◆ WHAT YOU SHOULD DO
Reproduce the listing below exactly. Pictures do not belong in the copy.

◆ INFORMATION SHOWN
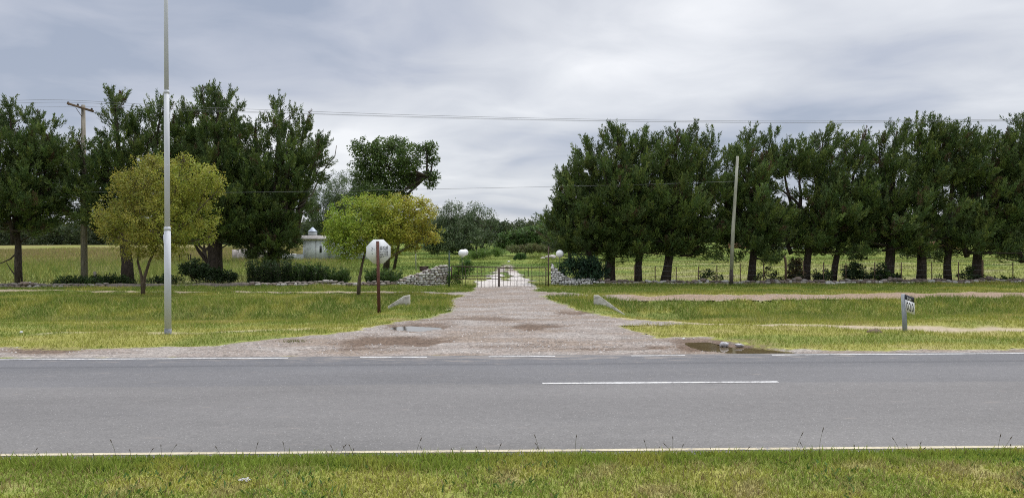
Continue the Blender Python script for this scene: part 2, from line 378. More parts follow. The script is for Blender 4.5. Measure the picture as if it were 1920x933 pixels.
DRIVE = gpts([(-350, 658), (-100, 655), (0, 653), (90, 656), (170, 655), (280, 652), (400, 648), (480, 641), (540, 634), (600, 629), (660, 622), (712, 611),
              (752, 604), (795, 597), (832, 588), (850, 576), (846, 564), (868, 552), (888, 543), (893, 538), (900, 531), (915, 528), (950, 527), (985, 531),
              (1000, 536), (1008, 541), (1004, 549), (1030, 562), (1075, 578), (1108, 588), (1150, 597), (1250, 605), (1330, 608), (1250, 612), (1165, 611),
              (1190, 621), (1240, 632), (1320, 632), (1380, 640), (1430, 650), (1510, 657), (1600, 658), (1920, 655), (2300, 653), (2300, 661), (960, 671), (-350, 677)])
PATH_IN_L = gpts([(918, 541), (922, 528), (938, 511), (950, 499)]); PATH_IN_R = gpts([(978, 541), (972, 528), (960, 511), (954, 499)])
TRACK_R = gpts([(1010, 552), (1100, 556), (1200, 558), (1400, 557), (1700, 554), (1920, 552), (2300, 549)])
TRACK_L = gpts([(880, 551), (780, 549), (600, 549), (300, 548), (0, 546), (-350, 544)])
FOOT_R = gpts([(1170, 598), (1300, 606), (1450, 610), (1640, 616), (1800, 620), (1920, 623), (2300, 632)])
FOOT_R2 = gpts([(1190, 606), (1280, 610), (1400, 609)])
FOOT_L = gpts([(690, 612), (560, 617), (420, 621), (250, 626), (40, 631), (-200, 636)])
MUD = [(740, 641, 95, 13, 1), (790, 612, 75, 10, .9), (1000, 613, 64, 7, 1), (900, 598, 75, 3.5, .8), (1078, 587, 42, 4, .9), (80, 658, 90, 6, .9), (1340, 648, 130, 12, 1),
       (870, 557, 40, 2, .5), (700, 655, 120, 3, .5), (960, 650, 90, 3, .45), (1180, 655, 60, 3, .5)]
def drive_mask(X, Y):
    n = fbm(X * 1.3, Y * 1.3, 3, 4) - .5; n2 = fbm(X * 5, Y * 5, 9, 3) - .5
    m = sstep(-.25, .25, poly_sdf(DRIVE, X, Y) + n * .6 + n2 * .3 - .03)
    # inside the gate: two wheel tracks that peter out
    t = np.minimum(line_dist(PATH_IN_L, X, Y), line_dist(PATH_IN_R, X, Y))
    m = np.maximum(m, sstep(.25, -.2, t - lerp(.62, .30, sstep(44, 56, Y)) + n * 1.4 + n2 * .5) * sstep(84, 62, Y))
    m = np.maximum(m, sstep(.2, -.2, line_dist(TRACK_R, X, Y) - 1.15 + n * .9 + n2 * .4))
    m = np.maximum(m, .8 * sstep(.2, -.2, line_dist(TRACK_L, X, Y) - .5 + n * 1.3 + n2 * .5))
    return m
def foot_mask(X, Y):
    n = fbm(X * 1.1, Y * 1.1, 21, 4) - .5; n2 = fbm(X * 5, Y * 5, 25, 2) - .5
    m = sstep(.15, -.15, np.minimum(line_dist(FOOT_R, X, Y), line_dist(FOOT_R2, X, Y)) - .27 + n * .5 + n2 * .2)
    return np.maximum(m, .55 * sstep(.2, -.15, line_dist(FOOT_L, X, Y) - .08 + n * 1.1 + n2 * .3))
def mud_mask(X, Y):
    px, py = XY2px(X, np.maximum(Y, 3)); m = np.zeros(np.shape(X)); n = fbm(X * 2.2, Y * 2.2, 31, 4) - .5
    for cx, cy, rx, ry, a in MUD:
        d = np.hypot((px - cx) / rx, (py - cy) / ry)
        m = np.maximum(m, a * sstep(1.15, .55, d + n * 1.5))
    for pts, w in RUTS:
        m = np.maximum(m, .9 * sstep(w * 1.6, w * .3, line_dist(pts, X, Y) + n * w * 2.2))
    return m
RUTS = [(gpts(p), w) for p, w in (([(640, 654), (700, 653), (750, 649), (785, 643), (800, 637)], .13), ([(800, 637), (850, 634), (880, 631)], .07), ([(728, 599), (800, 601), (870, 598), (920, 597)], .12),
        ([(930, 648), (1000, 646)], .06), ([(1040, 656), (1100, 654), (1140, 655)], .07), ([(800, 559), (880, 563)], .1), ([(840, 552), (885, 557)], .08), ([(560, 657), (640, 650), (720, 647)], .05), ([(1010, 641), (1080, 643)], .05))]
POND1 = gpts([(734, 612), (760, 609.5), (790, 610.5), (822, 613), (828, 617), (800, 619), (760, 618.5), (735, 616)])
POND2 = gpts([(1290, 641), (1330, 640), (1360, 648), (1420, 651), (1480, 656), (1505, 661), (1440, 663), (1370, 662), (1330, 656), (1300, 649)])
def pond(X, Y, z):                   # the ground dips under the puddles
    near = (np.abs(X) < 9) & (Y > 13) & (Y < 21)
    if not np.any(near): return z
    z = np.array(z, float); x, y = np.asarray(X)[near], np.asarray(Y)[near]
    for p in (POND1, POND2):
        d = poly_sdf(p, x, y); zz = z[near]; zz = lerp(zz, 0, sstep(-.9, -.25, d)) - .07 * sstep(-.16, .22, d); z[near] = zz
    return z
def base_z(X, Y):
    yr = YR(X, Y)
    ditch = -.5 * np.exp(-((yr - 25.3) / np.where(yr < 25.3, 3.3, 2.3)) ** 2) * np.where(X > 0, sstep(2.9, 4.1, X), sstep(3.75, 4.9, -X))
    crown = .10 * sstep(14.6, 18.5, yr) * sstep(23, 20, yr) * sstep(8, 13, np.abs(X))
    fld = np.where(Y > 45, .0073 * (np.minimum(Y, 100) - 45), 0) + np.where(Y > 100, .02 * (np.minimum(Y, 230) - 100), 0)
    near = .012 + .02 * sstep(7.1, 6.6, yr)
    rough = (fbm(X * .7, Y * .7, 41, 4) - .5) * .16 * sstep(14.6, 16.5, yr) + (fbm(X * .08, Y * .08, 45, 3) - .5) * .9 * sstep(60, 110, Y) \
        + (fbm(X * 1.6, Y * 1.6, 47, 3) - .5) * .07 * sstep(7.05, 6.5, yr)
    return ditch + crown + fld + near + rough
def flatten(X, Y, z, m):             # the gravel was levelled
    yr = YR(X, Y)
    lvl = np.where(Y > 45, .0073 * (np.minimum(Y, 100) - 45), 0)
    return lerp(z, lvl, sstep(0, .6, m) * sstep(29.6, 27, yr))
def surf_z(X, Y):
    X = np.asarray(X, float); Y = np.asarray(Y, float); m = drive_mask(X, Y)
    z = flatten(X, Y, base_z(X, Y), m)
    return pond(X, Y, z)
def gz(x, y): return float(surf_z(np.array([x]), np.array([y]))[0])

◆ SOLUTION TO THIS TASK
Continue the Blender Python script for this scene: part 2, from line 378. More parts follow. The script is for Blender 4.5. Measure the picture as if it were 1920x933 pixels.
DRIVE = gpts([(-350, 658), (-100, 655), (0, 653), (90, 656), (170, 655), (280, 652), (400, 648), (480, 641), (540, 634), (600, 629), (660, 622), (712, 611),
              (752, 604), (795, 597), (832, 588), (850, 576), (846, 564), (868, 552), (888, 543), (893, 538), (900, 531), (915, 528), (950, 527), (985, 531),
              (1000, 536), (1008, 541), (1004, 549), (1030, 562), (1075, 578), (1108, 588), (1150, 597), (1250, 605), (1330, 608), (1250, 612), (1165, 611),
              (1190, 621), (1240, 632), (1320, 632), (1380, 640), (1430, 650), (1510, 657), (1600, 658), (1920, 655), (2300, 653), (2300, 661), (960, 671), (-350, 677)])
PATH_IN_L = gpts([(918, 541), (922, 528), (938, 511), (950, 499)]); PATH_IN_R = gpts([(978, 541), (972, 528), (960, 511), (954, 499)])
TRACK_R = gpts([(1010, 552), (1100, 556), (1200, 558), (1400, 557), (1700, 554), (1920, 552), (2300, 549)])
TRACK_L = gpts([(880, 551), (780, 549), (600, 549), (300, 548), (0, 546), (-350, 544)])
FOOT_R = gpts([(1170, 598), (1300, 606), (1450, 610), (1640, 616), (1800, 620), (1920, 623), (2300, 632)])
FOOT_R2 = gpts([(1190, 606), (1280, 610), (1400, 609)])
FOOT_L = gpts([(690, 612), (560, 617), (420, 621), (250, 626), (40, 631), (-200, 636)])
MUD = [(740, 641, 95, 13, 1), (790, 612, 75, 10, .9), (1000, 613, 64, 7, 1), (900, 598, 75, 3.5, .8), (1078, 587, 42, 4, .9), (80, 658, 90, 6, .9), (1340, 648, 130, 12, 1),
       (870, 557, 40, 2, .5), (700, 655, 120, 3, .5), (960, 650, 90, 3, .45), (1180, 655, 60, 3, .5)]
def drive_mask(X, Y):
    n = fbm(X * 1.3, Y * 1.3, 3, 4) - .5; n2 = fbm(X * 5, Y * 5, 9, 3) - .5
    m = sstep(-.25, .25, poly_sdf(DRIVE, X, Y) + n * .6 + n2 * .3 - .03)
    # inside the gate: two wheel tracks that peter out
    t = np.minimum(line_dist(PATH_IN_L, X, Y), line_dist(PATH_IN_R, X, Y))
    m = np.maximum(m, sstep(.25, -.2, t - lerp(.62, .30, sstep(44, 56, Y)) + n * 1.4 + n2 * .5) * sstep(84, 62, Y))
    m = np.maximum(m, sstep(.2, -.2, line_dist(TRACK_R, X, Y) - 1.15 + n * .9 + n2 * .4))
    m = np.maximum(m, .8 * sstep(.2, -.2, line_dist(TRACK_L, X, Y) - .5 + n * 1.3 + n2 * .5))
    return m
def foot_mask(X, Y):
    n = fbm(X * 1.1, Y * 1.1, 21, 4) - .5; n2 = fbm(X * 5, Y * 5, 25, 2) - .5
    m = sstep(.15, -.15, np.minimum(line_dist(FOOT_R, X, Y), line_dist(FOOT_R2, X, Y)) - .27 + n * .5 + n2 * .2)
    return np.maximum(m, .55 * sstep(.2, -.15, line_dist(FOOT_L, X, Y) - .08 + n * 1.1 + n2 * .3))
def mud_mask(X, Y):
    px, py = XY2px(X, np.maximum(Y, 3)); m = np.zeros(np.shape(X)); n = fbm(X * 2.2, Y * 2.2, 31, 4) - .5
    for cx, cy, rx, ry, a in MUD:
        d = np.hypot((px - cx) / rx, (py - cy) / ry)
        m = np.maximum(m, a * sstep(1.15, .55, d + n * 1.5))
    for pts, w in RUTS:
        m = np.maximum(m, .9 * sstep(w * 1.6, w * .3, line_dist(pts, X, Y) + n * w * 2.2))
    return m
RUTS = [(gpts(p), w) for p, w in (([(640, 654), (700, 653), (750, 649), (785, 643), (800, 637)], .13), ([(800, 637), (850, 634), (880, 631)], .07), ([(728, 599), (800, 601), (870, 598), (920, 597)], .12),
        ([(930, 648), (1000, 646)], .06), ([(1040, 656), (1100, 654), (1140, 655)], .07), ([(800, 559), (880, 563)], .1), ([(840, 552), (885, 557)], .08), ([(560, 657), (640, 650), (720, 647)], .05), ([(1010, 641), (1080, 643)], .05))]
POND1 = gpts([(734, 612), (760, 609.5), (790, 610.5), (822, 613), (828, 617), (800, 619), (760, 618.5), (735, 616)])
POND2 = gpts([(1290, 641), (1330, 640), (1360, 648), (1420, 651), (1480, 656), (1505, 661), (1440, 663), (1370, 662), (1330, 656), (1300, 649)])
def pond(X, Y, z):                   # the ground dips under the puddles
    near = (np.abs(X) < 9) & (Y > 13) & (Y < 21)
    if not np.any(near): return z
    z = np.array(z, float); x, y = np.asarray(X)[near], np.asarray(Y)[near]
    for p in (POND1, POND2):
        d = poly_sdf(p, x, y); zz = z[near]; zz = lerp(zz, 0, sstep(-.9, -.25, d)) - .07 * sstep(-.16, .22, d); z[near] = zz
    return z
def base_z(X, Y):
    yr = YR(X, Y)
    ditch = -.5 * np.exp(-((yr - 25.3) / np.where(yr < 25.3, 3.3, 2.3)) ** 2) * np.where(X > 0, sstep(2.9, 4.1, X), sstep(3.75, 4.9, -X))
    crown = .10 * sstep(14.6, 18.5, yr) * sstep(23, 20, yr) * sstep(8, 13, np.abs(X))
    fld = np.where(Y > 45, .0073 * (np.minimum(Y, 100) - 45), 0) + np.where(Y > 100, .02 * (np.minimum(Y, 230) - 100), 0)
    near = .012 + .02 * sstep(7.1, 6.6, yr)
    rough = (fbm(X * .7, Y * .7, 41, 4) - .5) * .16 * sstep(14.6, 16.5, yr) + (fbm(X * .08, Y * .08, 45, 3) - .5) * .9 * sstep(60, 110, Y) \
        + (fbm(X * 1.6, Y * 1.6, 47, 3) - .5) * .07 * sstep(7.05, 6.5, yr)
    return ditch + crown + fld + near + rough
def flatten(X, Y, z, m):             # the gravel was levelled
    yr = YR(X, Y)
    lvl = np.where(Y > 45, .0073 * (np.minimum(Y, 100) - 45), 0)
    return lerp(z, lvl, sstep(0, .6, m) * sstep(29.6, 27, yr))
def surf_z(X, Y):
    X = np.asarray(X, float); Y = np.asarray(Y, float); m = drive_mask(X, Y)
    z = flatten(X, Y, base_z(X, Y), m)
    return pond(X, Y, z)
def gz(x, y): return float(surf_z(np.array([x]), np.array([y]))[0])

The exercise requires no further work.